I envision these as freestanding, allowing the viewer to walk around the work and see the magnetic elements inherent in the work.
Material: chicken wire, magnets, canvas
Dimensions: 6' x 7' x 2"
Above image: A series of sculptures inspired by a simple laundry folding tool, co-opted as a sculptural form. These sculptures are reminiscent of both architectural structure and the physical movement which translates loose fabric into folded structure. They embody the ritual of folding, a process of layering over onto itself, so that one part covers another. The folded structures, like the installation, are of a human scale, yet transform into architectural models through repetition and play.
Material: Paper mache, paint, cardboard, tape, muslin
Dimensions: Variable
Artist Statement
As a multidisciplinary artist working in installation, I explore notions of home and place, interacting with architecture to reflect on personal histories and my own immigrant experience. I work with places and materials that surround me, utilizing local resources as points to expand from. My practice uses the act of inhabiting as a starting point, allowing the work to take form as I respond to a space, materials and ideas developing from my own experiences and relationships to a site.
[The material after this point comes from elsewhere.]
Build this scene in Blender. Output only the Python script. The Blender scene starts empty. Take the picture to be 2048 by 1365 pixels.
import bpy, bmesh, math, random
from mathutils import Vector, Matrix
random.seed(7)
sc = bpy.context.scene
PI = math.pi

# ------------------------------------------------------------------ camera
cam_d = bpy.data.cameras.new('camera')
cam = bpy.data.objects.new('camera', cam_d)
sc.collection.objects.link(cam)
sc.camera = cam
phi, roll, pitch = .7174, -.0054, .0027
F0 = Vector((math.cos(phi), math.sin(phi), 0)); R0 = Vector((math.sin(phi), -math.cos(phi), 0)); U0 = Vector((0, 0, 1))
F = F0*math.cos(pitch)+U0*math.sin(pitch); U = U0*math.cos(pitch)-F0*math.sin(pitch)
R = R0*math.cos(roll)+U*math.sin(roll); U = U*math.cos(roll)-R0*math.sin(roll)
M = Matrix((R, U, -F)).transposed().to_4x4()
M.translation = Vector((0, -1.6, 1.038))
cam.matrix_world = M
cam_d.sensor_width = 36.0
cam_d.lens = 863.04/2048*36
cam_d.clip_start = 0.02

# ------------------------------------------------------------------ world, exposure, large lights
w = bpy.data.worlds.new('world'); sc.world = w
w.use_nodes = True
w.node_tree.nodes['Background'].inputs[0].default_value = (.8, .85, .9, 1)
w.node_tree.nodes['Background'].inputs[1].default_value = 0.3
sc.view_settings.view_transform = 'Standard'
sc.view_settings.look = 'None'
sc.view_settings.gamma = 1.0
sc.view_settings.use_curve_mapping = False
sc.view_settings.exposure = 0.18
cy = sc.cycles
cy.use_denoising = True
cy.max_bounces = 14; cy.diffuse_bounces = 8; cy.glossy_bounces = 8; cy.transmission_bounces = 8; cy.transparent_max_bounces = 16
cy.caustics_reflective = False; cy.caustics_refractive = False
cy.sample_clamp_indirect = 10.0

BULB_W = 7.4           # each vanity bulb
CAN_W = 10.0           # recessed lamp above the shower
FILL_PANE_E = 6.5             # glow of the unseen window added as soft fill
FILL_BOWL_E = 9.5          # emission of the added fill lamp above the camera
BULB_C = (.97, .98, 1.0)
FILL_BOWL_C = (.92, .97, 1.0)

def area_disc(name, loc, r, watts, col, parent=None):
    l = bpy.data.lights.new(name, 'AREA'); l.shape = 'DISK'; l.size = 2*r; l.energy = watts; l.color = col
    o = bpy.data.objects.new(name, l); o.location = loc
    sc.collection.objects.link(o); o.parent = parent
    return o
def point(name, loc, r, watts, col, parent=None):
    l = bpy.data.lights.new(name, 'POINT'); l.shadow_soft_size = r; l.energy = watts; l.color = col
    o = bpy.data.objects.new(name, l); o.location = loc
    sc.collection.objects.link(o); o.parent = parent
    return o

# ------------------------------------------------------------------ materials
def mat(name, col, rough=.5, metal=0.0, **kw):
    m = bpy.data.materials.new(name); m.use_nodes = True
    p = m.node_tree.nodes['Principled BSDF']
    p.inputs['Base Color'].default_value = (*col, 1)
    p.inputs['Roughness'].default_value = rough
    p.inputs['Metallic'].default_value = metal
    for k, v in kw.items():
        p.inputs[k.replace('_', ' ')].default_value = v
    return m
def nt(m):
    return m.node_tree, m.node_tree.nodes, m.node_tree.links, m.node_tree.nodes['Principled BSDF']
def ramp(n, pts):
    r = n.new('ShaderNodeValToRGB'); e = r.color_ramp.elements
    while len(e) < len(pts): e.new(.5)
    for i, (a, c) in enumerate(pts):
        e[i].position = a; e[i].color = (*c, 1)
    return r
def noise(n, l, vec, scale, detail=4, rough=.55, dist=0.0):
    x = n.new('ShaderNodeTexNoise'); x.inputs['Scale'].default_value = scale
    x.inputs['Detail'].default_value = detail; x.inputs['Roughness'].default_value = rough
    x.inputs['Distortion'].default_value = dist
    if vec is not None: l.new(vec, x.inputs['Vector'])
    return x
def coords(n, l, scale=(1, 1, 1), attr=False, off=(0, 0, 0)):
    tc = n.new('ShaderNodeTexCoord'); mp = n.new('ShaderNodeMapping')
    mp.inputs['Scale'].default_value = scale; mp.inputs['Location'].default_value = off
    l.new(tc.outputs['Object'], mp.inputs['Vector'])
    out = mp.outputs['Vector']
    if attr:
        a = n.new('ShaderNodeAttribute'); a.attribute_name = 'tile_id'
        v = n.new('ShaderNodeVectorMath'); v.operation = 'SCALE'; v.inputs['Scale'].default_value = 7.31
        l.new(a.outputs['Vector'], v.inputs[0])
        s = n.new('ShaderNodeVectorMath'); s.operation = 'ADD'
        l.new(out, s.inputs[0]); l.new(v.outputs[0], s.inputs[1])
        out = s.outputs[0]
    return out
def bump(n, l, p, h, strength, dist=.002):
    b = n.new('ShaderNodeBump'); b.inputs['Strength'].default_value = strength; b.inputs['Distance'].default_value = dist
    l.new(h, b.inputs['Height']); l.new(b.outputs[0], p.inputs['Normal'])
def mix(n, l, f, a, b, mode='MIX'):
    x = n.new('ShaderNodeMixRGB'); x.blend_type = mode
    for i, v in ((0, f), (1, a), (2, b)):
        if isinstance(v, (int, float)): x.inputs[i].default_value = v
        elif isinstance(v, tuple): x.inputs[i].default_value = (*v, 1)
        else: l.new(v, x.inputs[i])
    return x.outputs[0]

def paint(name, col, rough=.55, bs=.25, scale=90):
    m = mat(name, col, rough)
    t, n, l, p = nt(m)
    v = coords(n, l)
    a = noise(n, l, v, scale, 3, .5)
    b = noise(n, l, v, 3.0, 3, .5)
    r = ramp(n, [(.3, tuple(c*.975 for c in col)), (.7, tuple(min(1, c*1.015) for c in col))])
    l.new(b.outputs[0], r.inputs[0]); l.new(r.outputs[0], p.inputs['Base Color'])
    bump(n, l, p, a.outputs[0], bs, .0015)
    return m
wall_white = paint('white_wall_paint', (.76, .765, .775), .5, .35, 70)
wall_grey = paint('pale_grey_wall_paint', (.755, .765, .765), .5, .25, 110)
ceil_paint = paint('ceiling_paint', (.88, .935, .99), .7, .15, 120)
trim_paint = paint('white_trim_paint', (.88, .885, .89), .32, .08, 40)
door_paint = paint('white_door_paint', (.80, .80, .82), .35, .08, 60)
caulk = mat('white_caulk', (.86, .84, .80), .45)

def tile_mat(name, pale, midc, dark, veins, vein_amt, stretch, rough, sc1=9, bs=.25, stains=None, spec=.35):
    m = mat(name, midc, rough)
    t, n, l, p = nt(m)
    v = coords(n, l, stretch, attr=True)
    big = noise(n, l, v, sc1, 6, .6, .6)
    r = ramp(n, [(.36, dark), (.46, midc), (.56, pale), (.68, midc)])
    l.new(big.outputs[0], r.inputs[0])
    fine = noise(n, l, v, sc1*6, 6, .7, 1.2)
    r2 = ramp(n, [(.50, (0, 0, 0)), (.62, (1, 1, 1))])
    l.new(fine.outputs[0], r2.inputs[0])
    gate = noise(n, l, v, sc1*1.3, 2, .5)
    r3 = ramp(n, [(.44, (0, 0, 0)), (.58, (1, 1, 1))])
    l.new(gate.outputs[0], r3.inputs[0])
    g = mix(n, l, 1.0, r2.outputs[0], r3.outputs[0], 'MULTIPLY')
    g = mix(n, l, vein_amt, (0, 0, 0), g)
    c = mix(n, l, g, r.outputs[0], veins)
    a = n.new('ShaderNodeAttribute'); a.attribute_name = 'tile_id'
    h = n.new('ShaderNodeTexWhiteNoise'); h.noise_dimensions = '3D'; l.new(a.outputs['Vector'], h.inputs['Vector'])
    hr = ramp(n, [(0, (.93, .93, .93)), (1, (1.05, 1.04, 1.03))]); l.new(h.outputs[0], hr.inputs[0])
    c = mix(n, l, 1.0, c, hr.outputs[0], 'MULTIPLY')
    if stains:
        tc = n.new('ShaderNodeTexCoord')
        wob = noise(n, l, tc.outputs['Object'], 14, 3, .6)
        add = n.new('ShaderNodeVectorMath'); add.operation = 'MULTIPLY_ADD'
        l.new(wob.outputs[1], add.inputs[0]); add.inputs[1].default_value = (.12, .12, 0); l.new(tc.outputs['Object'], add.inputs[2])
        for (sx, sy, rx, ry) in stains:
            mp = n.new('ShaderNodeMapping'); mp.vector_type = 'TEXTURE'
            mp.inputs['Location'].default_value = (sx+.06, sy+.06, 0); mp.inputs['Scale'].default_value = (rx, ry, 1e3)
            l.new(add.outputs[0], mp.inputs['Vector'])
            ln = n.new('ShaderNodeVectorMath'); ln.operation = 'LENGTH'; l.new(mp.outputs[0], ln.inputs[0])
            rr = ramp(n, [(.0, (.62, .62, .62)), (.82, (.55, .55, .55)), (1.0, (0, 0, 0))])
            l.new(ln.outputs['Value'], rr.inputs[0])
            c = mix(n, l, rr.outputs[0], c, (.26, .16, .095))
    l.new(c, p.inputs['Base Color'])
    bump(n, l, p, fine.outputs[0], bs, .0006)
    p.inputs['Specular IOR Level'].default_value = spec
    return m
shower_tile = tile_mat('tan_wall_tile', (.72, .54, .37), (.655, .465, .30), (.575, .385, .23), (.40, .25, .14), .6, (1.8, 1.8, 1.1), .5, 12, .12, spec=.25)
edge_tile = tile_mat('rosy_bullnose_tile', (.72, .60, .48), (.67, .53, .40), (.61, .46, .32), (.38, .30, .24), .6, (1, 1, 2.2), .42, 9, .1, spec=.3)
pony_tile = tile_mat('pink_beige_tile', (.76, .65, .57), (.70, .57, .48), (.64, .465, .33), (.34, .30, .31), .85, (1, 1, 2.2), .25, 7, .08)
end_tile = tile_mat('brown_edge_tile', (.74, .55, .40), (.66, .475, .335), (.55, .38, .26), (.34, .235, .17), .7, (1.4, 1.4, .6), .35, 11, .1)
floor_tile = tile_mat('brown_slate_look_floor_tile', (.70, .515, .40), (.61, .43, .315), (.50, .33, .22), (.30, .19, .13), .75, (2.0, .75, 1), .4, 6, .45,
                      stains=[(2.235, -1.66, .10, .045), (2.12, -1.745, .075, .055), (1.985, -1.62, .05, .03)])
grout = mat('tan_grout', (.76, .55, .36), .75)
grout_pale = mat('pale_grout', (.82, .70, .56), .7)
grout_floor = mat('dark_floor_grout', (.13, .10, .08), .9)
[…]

I work from an intimate and personal place, using shared experiences to connect the spaces that house us to notions of home and self. Often working with family, I explore our common immigrant experience as a layered, multigenerational, transnational experience that is echoed though shared memories, traumas, and aspirations, extending outward from the intimate space of home.
Architecture for me exists apart from the physical structure, in familial myth, in class structures, in shapes, and as an imprint acting upon the body. My interest in the shape of spaces and in the layout as a visual language for expression developed in childhood from looking at my father’s architectural drawings of houses he wanted to build.